The Unexpected Economic Ripple Effect of Thrifting
The Making of a 53 Billion Dollar Industry
Thrifting was, in the beginning, a very different event than today. Back in the early 2000s I had to get my son an advertising T-shirt for a school project. Between sports practices and homework and the reality that I was not going to spend $40-50 on a T-shirt he would never wear again, I drove to the local GoodWill and at that time it was the only local resale near me. Pulling into the parking lot I saw another woman I knew going in, well socially that would not work I could not be seen at a thrift store without becoming part of the local gossip, so I Parked the car in a far corner of the lot of a neighboring store and sat and waited until she exited.
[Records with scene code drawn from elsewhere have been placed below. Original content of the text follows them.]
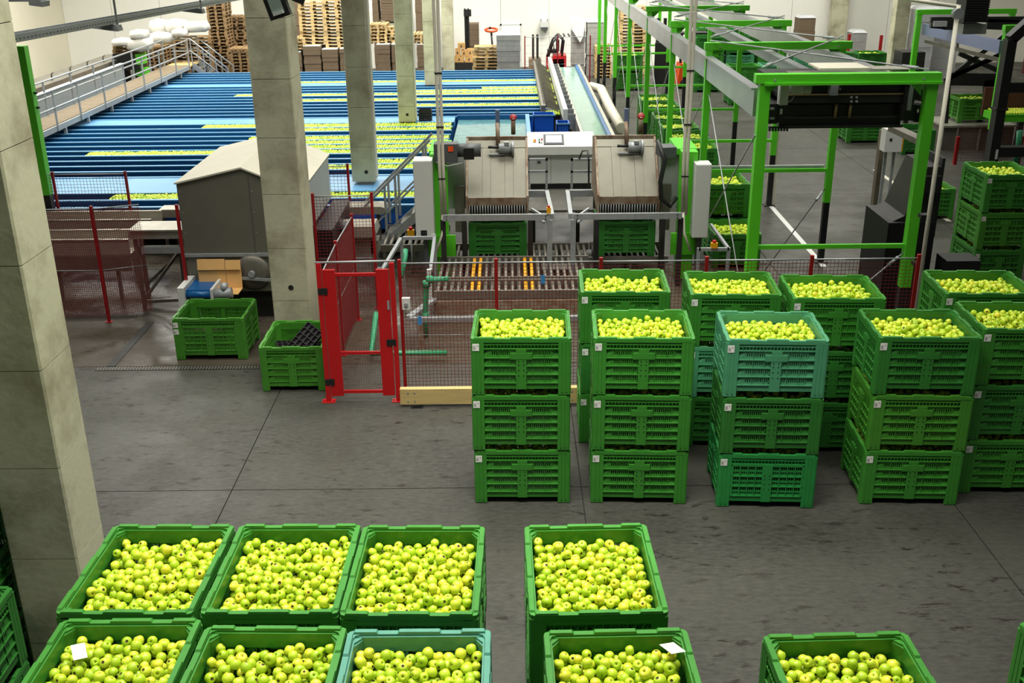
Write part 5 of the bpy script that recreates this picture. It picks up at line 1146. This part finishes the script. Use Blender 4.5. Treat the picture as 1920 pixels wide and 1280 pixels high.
bale(554, 568, 0, 134, 52.0, 'dark brown wrapped block behind the left pale pallets', 'tall brown carton blocks'); bale(713, 747, 46, 134, 52.5, 'lower brown carton block under the high block between two columns', 'tall brown carton blocks'); bale(713, 747, -10, 38, 52.5, 'brown wrapped carton block on pallets between two columns', 'tall brown carton blocks'); bale(700, 712, -10, 134, 52.5, 'narrow brown carton block right of the third column', 'tall brown carton blocks'); bale(780, 798, -10, 134, 52.5, 'dark carton block right of the fourth column', 'tall brown carton blocks')
pallets(700, 748, 33, 44, 52.6, 'wooden pallet under the high brown carton block', 'pallets under carton blocks')
# small cartons
for q_, (x0, x1, y0, y1) in enumerate(((858, 872, 81, 92), (853, 863, 92, 106), (864, 876, 94, 106), (875, 888, 92, 106), (852, 870, 106, 117), (871, 888, 106, 117))):
    X0, X1, Z0, Z1 = px(x0, y0, x1, y1, 50.5); t = thing('carton', 'small brown carton right of the farthest column, ' + ('alone on top', 'middle row left', 'middle row centre', 'middle row right', 'bottom row left', 'bottom row right')[q_], 'box', (0, 0, 0), 0, 'cartons piled by the farthest column'); MB().box(X0 + .01, X1 - .01, 50.5, 50.9, Z0 + .003, Z1 - .003).build('carton_body', M['kraft'], t)
    MB().box((X0 + X1) / 2 - .03, (X0 + X1) / 2 + .03, 50.49, 50.5, (Z0 + Z1) / 2 - .05, (Z0 + Z1) / 2 + .05).build('print_mark', M['ink'], t)
X0, X1, Z0, Z1 = px(850, 117, 892, 134, 50.4); tag(MB().box(X0, X1, 50.4, 51.2, 0, at(870, 117, y=50.5).z).build('dark_crate', M['darksteel']), 'dark crate under the small brown cartons', 'crate')
bale(876, 898, 45, 128, 52.0, 'dark brown carton bale behind the black mast', 'cartons at the back wall', top=False)
# mast and pallet jack
t = thing('lift_mast', 'black mast of a stacker standing at the white back wall', 'stacker'); Y = 51.3; X0, X1, Z0, Z1 = px(871, 16, 880, 92, Y)
MB().box(X0, X0 + .07, Y, Y + .15, 0, Z1).build('mast_rail', M['black'], t); MB().box(X1 - .07, X1, Y, Y + .15, 0, Z1).build('mast_rail', M['black'], t); MB().box(X0, X1, Y + .04, Y + .1, .1, Z1 - .1).build('chain_guard', M['blackp'], t); MB().box(X0 - .02, X1 + .1, Y - .05, Y + .2, Z1 - .35, Z1 - .05).build('head', M['blackp'], t); MB().box(X0 - .3, X1 + .3, Y - .3, Y + .6, .05, .5).build('chassis', M['black'], t)
t = thing('pallet_jack', 'orange handled pallet jack behind the wooden pallets at the white wall', 'pallet jack'); Y = 51.0; p = at(921, 56, y=Y)
m = MB(); m.tube([(p.x + .28 * math.cos(a), Y + .1 * math.sin(a), p.z + .07 * math.sin(a)) for a in np.linspace(0, 2 * PI, 17)], .05, 8); m.build('handle_loop', M['orange'], t); MB().cyl((p.x, Y, p.z - .05), (p.x + .1, Y, .5), .05, 8).build('tiller', M['black'], t); MB().box(p.x - .15, p.x + .35, Y - .2, Y + .25, .0, .7).build('power_head', M['blackp'], t)
for s in (0, .3): MB().box(p.x - .1 + s, p.x + .05 + s, Y - 1.2, Y - .2, .05, .12).build('fork', M['orange'], t)
MB().cyl((p.x - .05, Y, p.z + .05), (p.x - .05, Y, p.z + .14), .05, 8).build('handle_knob', M['black'], t)
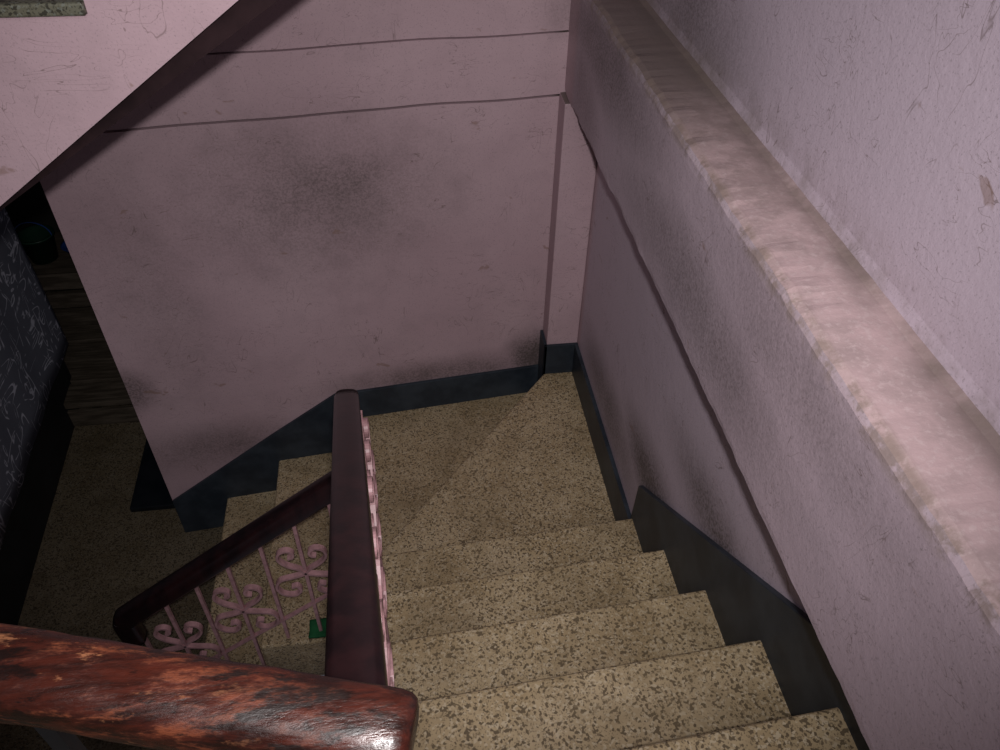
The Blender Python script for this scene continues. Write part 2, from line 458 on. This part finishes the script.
bk = lathe('plastic_bucket', (-1.90, 3.80, -.235), [(.065, 0), (.085, .14), (.092, .14), (.092, .15), (.082, .15), (.06, .01)], M_green)
bm = bmesh.new(); sweep(bm, [(-1.90+.09*math.cos(a), 3.78, -.235+.15+.08*math.sin(a)) for a in [math.pi*i/16 for i in range(17)]], (0, 1, 0), .004, .004, flat=True)
obj('handle', bm, M_blue, bk)
lathe('plastic_bowl', (-1.72, 3.82, -.235), [(.035, 0), (.06, .03), (.08, .065), (.084, .068), (.075, .065), (.03, .01)], M_blue)
bm = bmesh.new(); rows = []
for i in range(15):
    rows.append([bm.verts.new((-.43+.12*i/14, 1.475+.07*j/8, -2*R+.014+.004*noise.noise(Vector((i*.5, j*.6, 0))))) for j in range(9)])
for a, b in zip(rows, rows[1:]):
    for k in range(8): bm.faces.new((a[k], a[k+1], b[k+1], b[k]))
g = obj('floor_cloth', bm, M_lino, smooth=True); g.modifiers.new('th', 'SOLIDIFY').thickness = .010

# ------------------------------------------------------------------ camera
cam = bpy.data.cameras.new('cam'); co = bpy.data.objects.new('camera', cam); COL.objects.link(co)
cam.sensor_width = 36; cam.lens = 36*.790; cam.clip_start = .02
th = math.radians(42.5); az = math.radians(8.4); ro = .0243
hf = Vector((math.sin(az), math.cos(az), 0)); rh = Vector((math.cos(az), -math.sin(az), 0)); dn = Vector((0, 0, -1))
F = hf*math.cos(th)+dn*math.sin(th); D = dn*math.cos(th)-hf*math.sin(th)
cx = (rh - D*ro).normalized(); cy = -(rh*ro + D).normalized(); cz = -F
Mx = Matrix((cx, cy, cz)).transposed().to_4x4(); Mx.translation = (0, 0, H)
co.matrix_world = Mx; S.camera = co

# ------------------------------------------------------------------ light
def aim(o, t): o.rotation_euler = (Vector(t)-o.location).to_track_quat('-Z', 'Y').to_euler()
l = bpy.data.lights.new('camera_flash', 'SPOT'); lo = bpy.data.objects.new('camera_flash', l); COL.objects.link(lo)  # camera flash, a spot set just above the lens
l.energy = 104; l.spot_size = math.radians(92); l.spot_blend = 1; l.shadow_soft_size = .025; l.color = (1, .955, .95)
lo.location = (.02, -.06, H+.13); aim(lo, (.20, 2.4, .60))
f = bpy.data.lights.new('fill_light', 'AREA'); fo = bpy.data.objects.new('fill_light', f); COL.objects.link(fo)  # unseen area light added as soft ambient fill
f.energy = 10; f.size = 1.0; f.color = (1, .97, 1.0); fo.location = (-.2, -.9, 3.3); aim(fo, (.4, 1.6, .6))
w = bpy.data.worlds.new('world'); S.world = w; w.use_nodes = True
w.node_tree.nodes['Background'].inputs[0].default_value = (.88, .85, 1, 1)
w.node_tree.nodes['Background'].inputs[1].default_value = .065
I noticed she too had parked her car in a remote corner of the parking lot probably fearing the same social effects.
Today thrifting is a 53 billion dollar industry a status symbol word. Very often women of means are the ones searching the stores, they have the time, money, knowledge, and drive to own their piece of the cottage industry pie. Not to mention many have backgrounds in business management or finance that give them the upper foot in buying and selling. Many of these transactions are private cash sales, such as a woman selling her Chanel bag for $1500.00 cash on the Facebook marketplace, to a “friend” The 53 billion dollar number is much higher and no one can accurately say how much.
Twenty years later how does it affect our economy? Let’s start with a friend’s cashmere sweater. She is at the local thrift store looking around, her hobby is knowing obscure luxury brands, and like her friends can spot a fake LV or Chanel at 50 feet, she finds a sweater in a $1.00 bin, she scores, then cleans it up and puts it on Poshmark for $18.00 well below value but for her, it’s the “Find”, someone immediately offers her $15.00 she accepts and ships, the women is in Portland. A few weeks go by and while searching her favorite brands an identical sweater pops up for sale on Etsy the seller has a similar name in Portland, for $85.00. She watches after a short time the sweater is marked down to $45.00 and it is sold. Did it go onto a local resale store or end user we will never know. But what we do know is not only did that sweater travel across the country it was probably never worn, yet it supported the Postal Service, Office supply companies, Poshmark, Etsy, credit card companies and banks, Fuel Services, and numerous extended workers outside of the three people that sold the sweater. That is the ripple effect of second-hand clothing.
Thrifting no longer has the social or economic boundaries it did twenty years ago, its existence supports far more than the “Gig” Thrifters, it supports a multitude of related industries.